Good Morning,

It seems some of you have not been receiving this report this week. My apologies, all should now be resolved.

Shares in Asian pushed back to highs not seen since 2008 during last night’s session as markets managed to post strong gains despite a week of mixed numbers out of China. The MCSI index, which is a benchmark index for Asian stock markets has recovered from a poor performance at the start of the year and back end of 2014 to trade at multi year highs, despite a week of mixed data out of the region. Today session although somewhat mixed again in Asia has managed to a positive one overall with only the Nikkei holding back on gains.

A lot of the positivity stems from yesterday’s beige book out of the US that showed, despite fears over the harsh weather seen in the US, growth in February and March remained on track. There had been fears going into the beige book number that we would see signs that the poor weather that has hampered a lot of economic data at the start of the year in the US was actually the start of an extended period of slowdown for the US economy. With most traders and markets still desperate for any news from central banks, an extended slowdown in the US would leave many looking at a push back in the timing of the US rate hike from June or September to Q1 2016. However the beige book report showed that there is still strength in the US economy in the last couple of months, and this has mainly been driven by the lower oil price. One area that has seen pretty solid gains as been the retail sales, and this is despite a moderate miss in the number earlier this week. Citing consumer savings on lower energy prices the beige book reported in February and March most areas had seen a boost in consumer based transactions.

The report last night saw the major US indices hold on to gains from the session and post strong number at the close. Today’s session is yet again another one with a lot of economic data due out for release, as well as the continued corporate readings, as earnings season continues drive on. Later this afternoon housing starts, building permits and the weekly initial jobless figures will be the main headlines in the US as well as a bit more Fed speak. This afternoon Fischer, Lockhart, Mester and Rosenberg all speak, and after yesterday’s beige book showed the slowdown at the start of the year wasn't as bad as expected all eyes will be on a hint as to when we see the rate hike.

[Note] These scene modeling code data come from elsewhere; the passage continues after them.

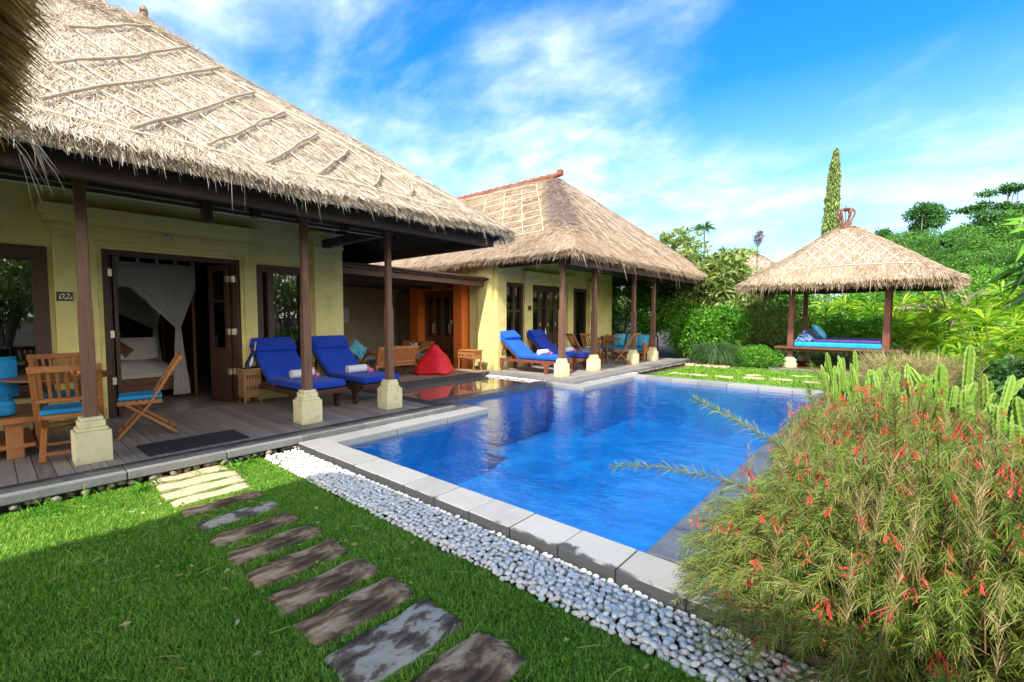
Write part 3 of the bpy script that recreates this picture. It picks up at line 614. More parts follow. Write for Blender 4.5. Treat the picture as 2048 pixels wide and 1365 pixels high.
# walls
def wallx(mb, xa, xb, y0,y1,z0,z1, ops):
    """wall slab xa..xb (thickness) spanning y0..y1 with openings (ya,yb,za,zb)"""
    y=y0
    for (a,b,c_,d) in sorted(ops):
        if a>y: mb.box(xa,xb,y,a,z0,z1)
        if c_>z0: mb.box(xa,xb,a,b,z0,c_)
        if d<z1: mb.box(xa,xb,a,b,d,z1)
        y=b
    if y<y1: mb.box(xa,xb,y,y1,z0,z1)
m=MB(); wallx(m,-8.4,-8.2,-1.6,4.43,.1,3.3,[(-.62,.56,.55,2.42),(1.07,2.77,.1,2.46),(2.99,3.82,.45,2.41)])
m.box(-12.8,-8.4,4.23,4.43,.1,3.2); m.box(-12.8,-8.4,-1.6,-1.4,.1,3.2)
wp(m,'wall',YEL,V1,RV1)
m=MB(); m.box(-12.8,-12.6,-1.4,4.23,.1,3.2); m.box(-8.408,-8.402,-1.39,-.7,.15,3.0); m.box(-12.6,-8.41,4.20,4.228,.15,3.0); m.box(-12.6,-8.41,-1.4,-1.37,.15,3.); wp(m,'interior_wall',MARO,V1,RV1)
m=MB(); m.box(-12.6,-8.41,-.95,4.19,3.0,3.05); wp(m,'ceiling',DWOOD,V1,RV1)
m=MB()
m.box(-8.2,-8.14,.61,1.02,.15,2.56); m.box(-8.2,-8.14,2.80,2.985,.15,2.56); m.box(-8.2,-8.14,.61,2.985,2.562,2.66)
m.box(-8.2,-8.11,.56,3.01,2.662,2.72); m.box(-8.2,-8.13,.60,2.98,2.722,2.75); m.box(-8.2,-8.07,.54,3.03,2.752,2.83); m.box(-8.2,-8.02,.50,3.06,2.832,2.96)
m.box(-8.2,-8.165,1.02,1.07,.15,2.5); m.box(-8.2,-8.165,2.75,2.8,.15,2.5); m.box(-8.2,-8.165,1.02,2.8,2.50,2.56)
wp(m,'door_surround',YEL,V1,RV1,bevel=.006)
m=MB(); m.box(-8.2,-8.06,3.93,4.47,.15,2.78); m.box(-8.2,-8.04,3.91,4.49,2.782,2.83); m.box(-8.2,-8.05,3.92,4.48,2.832,2.92); m.box(-8.2,-8.02,3.89,4.51,2.922,2.97); m.box(-8.2,-7.98,3.85,4.55,2.972,3.07)
m.box(-8.4,-8.201,4.431,4.47,.15,3.0)
wp(m,'corner_pier',YEL,V1,RV1,bevel=.006)
def window(top, root, x, y0,y1,z0,z1, mull=(), fw=.11, name='window', rails=()):
    f=MB(); xa,xb=x-.10,x+.035
    f.box(xa,xb,y0,y0+fw,z0,z1); f.box(xa,xb,y1-fw,y1,z0,z1); f.box(xa,xb,y0+fw,y1-fw,z1-fw-.03,z1); f.box(xa,xb,y0+fw,y1-fw,z0,z0+fw)
    for a,w_ in mull: f.box(xa+.02,xb-.02,a-w_/2,a+w_/2,z0+fw,z1-fw-.03)
    for a in rails: f.box(xa+.03,xb-.03,y0+fw,y1-fw,a-.03,a+.03)
    o=wp(f,name,DWOOD,top,root,bevel=.004)
    p_=MB(); p_.box(x-.055,x-.05,y0+fw*.8,y1-fw*.8,z0+fw*.8,z1-fw*.8); wp(p_,'pane',GLASS,top,root,sub=o)
    return o
window(V1,RV1,-8.2,-.62,.56,.55,2.42,fw=.14)
window(V1,RV1,-8.2,2.99,3.82,.45,2.41,mull=[(3.22,.10)],fw=.09)
m=MB()
for i in range(14): m.tube([(-8.62+.02*(i%2),3.42+i*.03,.5),(-8.60+.02*(i%2),3.36+i*.035,2.3)],.016,5)
wp(m,'curtain',CURT,V1,RV1)
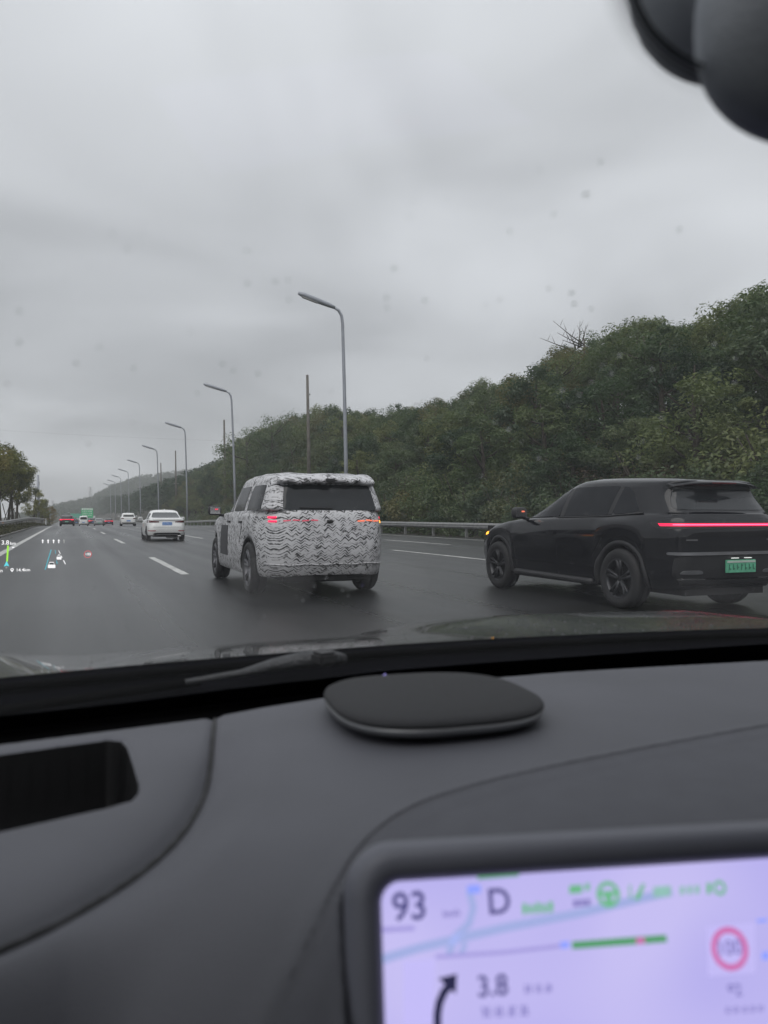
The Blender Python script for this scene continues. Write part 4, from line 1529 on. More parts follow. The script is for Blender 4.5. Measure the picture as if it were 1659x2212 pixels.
MB().box((0, .42, 1.475), (.05, .16, .05)).build('roof_fin', M['white_paint'], s_.root, bevel=.015)
MB().tube([(.48, -.93, .23), (.62, -.93, .23)], .03, 8).build('exhaust', M['chrome'], s_.root)
MB().box((.25, -.55, .20), (.5, .35, .16)).build('silencer', M['galv'], s_.root, bevel=.03)
MB().box((0, 0, .24), (1.2, .16, .12)).build('rear_axle', M['galv'], s_.root, bevel=.03)
s_.wheels(M['rim_l'], 5, False)


# ---- far traffic
def far_car(name, X, Y, rz, label, paint, W=1.85, H=1.6, lamps='off', L=4.5, van=False, saloon=False, plate='blue_plate', group=None, rear_m='glass'):
    k = H / 1.6
    belt_z = 1.08 * k if not van else .98 * k
    ro_ = [(-.9, H - .10), (0, H - .045), (1.4, H - .045), (1.9, H - .13), (2.6, H - .4)]
    gr = [(0.0, -.84, 2.4, .91), (.1, -.80, 2.3, .90), (.4, -.70, 2.0, .85), (.75, -.62, 1.7, .79), (.92, -.60, 1.5, .74), (1.0, -.55, 1.35, .66)]
    if van:
        ro_ = [(-1, H - .05), (2.2, H - .05), (3.0, H - .2), (3.6, H - .7)]
        gr = [(0.0, -.90, 3.3, .955), (.1, -.89, 3.2, .95), (.4, -.87, 2.9, .92), (.75, -.84, 2.6, .88), (.92, -.80, 2.4, .83), (1.0, -.74, 2.2, .74)]
    if saloon:
        ro_ = [(-.6, H - .3), (-.1, H - .10), (.5, H - .04), (1.1, H - .04), (2, H - .3)]
        gr = [(0.0, -.55, 2.2, .88), (.1, -.45, 2.1, .86), (.4, -.18, 1.8, .81), (.75, .15, 1.4, .75), (.92, .3, 1.2, .70), (1.0, .5, 1.0, .6)]
    P_ = dict(W=W, yr=-.95, yf=L - .95, wb=L * .59, wheel_r=.33, tyre_w=.22, arch_r=.38, sill=.26, under_z=.22, n=9, nf=5, taper=.04, ng=7, ngf=5, taperg=.03, crown=.03, cnt=150, rim_ratio=.62,
              belt=[(-1, belt_z), (1.8, belt_z - .02), (2.6, belt_z - .08), (3.6, belt_z - .25)], roof=ro_,
              lower=[(0, .95, .08, .1), (.1, .985, .01, .03), (.4, 1, 0, 0), (.7, .99, .02, .02), (.92, .975, .03, .06), (1, .95, .05, .1)], green=gr)
    q = Car(name, (X, Y, 0), R(rz), label, 'van' if van else 'car', P_, group)
    q.body(paint)
    z0, z1 = belt_z + .05, H - (.22 if not saloon else .16)
    q.patch('rear_window', M[rear_m], [(-W * .36, z0), (W * .36, z0)], [(-W * .31, z1), (W * .31, z1)], 'rear', rnd=9, off=.012, nu=16, nv=6)
    for sg in (-1, 1):
        q.patch('side_window', M['glass'], [(-.1 if saloon else -.4, z0), (1.7, z0)], [(.25 if saloon else -.3, z1), (1.25, z1)], 'side', sg, rnd=9, off=.012, nu=14, nv=5)
        zl = belt_z * .86
        wdt = .34 if not van else .12
        hz = .05 if not van else .2
        xa, xb = sorted((sg * W * .475, sg * (W * .475 - wdt)))
        q.patch('tail_lamp', M['red_on' if lamps != 'off' else 'red_off'], [(xa, zl - hz), (xb, zl - hz)], [(xa, zl + hz), (xb, zl + hz)], 'rear', off=.02, nu=8, nv=4)
        q.mirror(sg, 1.7, belt_z + .05, paint)
    if lamps == 'bar':
        q.patch('lamp_bar', M['red_on'], [(-W * .3, belt_z * .87), (W * .3, belt_z * .87)], [(-W * .3, belt_z * .87 + .05), (W * .3, belt_z * .87 + .05)], 'rear', off=.02, nu=14, nv=3)
    q.plate(0, belt_z * .6, M[plate], .44, .15, .02)
    q.patch('bumper', M['trim'], [(-W * .42, .32), (W * .42, .32)], [(-W * .4, .44), (W * .4, .44)], 'rear', off=.02, nu=14, nv=4)
    q.wheels(M['rim_l'], 5, False)
    return q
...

This is still a tough one for me, although I remain in the Q1 2016 camp for now, with the only reason I see for Janet Yellen to move rates sooner rather than later being the reliance on the major markets and the potential market impact of leaving them low for too long.

At the close in Europe yesterday the FTSE had yet again set a new closing high as optimism over more stimulus in China boosted sentiment. Retailers and mining stocks gave the benchmark index a boost, and the fact that we got no surprises from the ECB also left markets feeling a little better. As expected the ECB press conference was a non event, despite Mario Draghi almost being confettied to death. With the stimulus program only in its infancy we have to expect to give this time to bare fruits and until it does we can expect Mario Draghi at his press conferences to continue to reiterate the job he expects the asset purchasing program to do, rather than start to measure its effectiveness.

Ahead of the open we expect to see the FTSE100 open higher by 5 points with the German DAX higher by 4 points.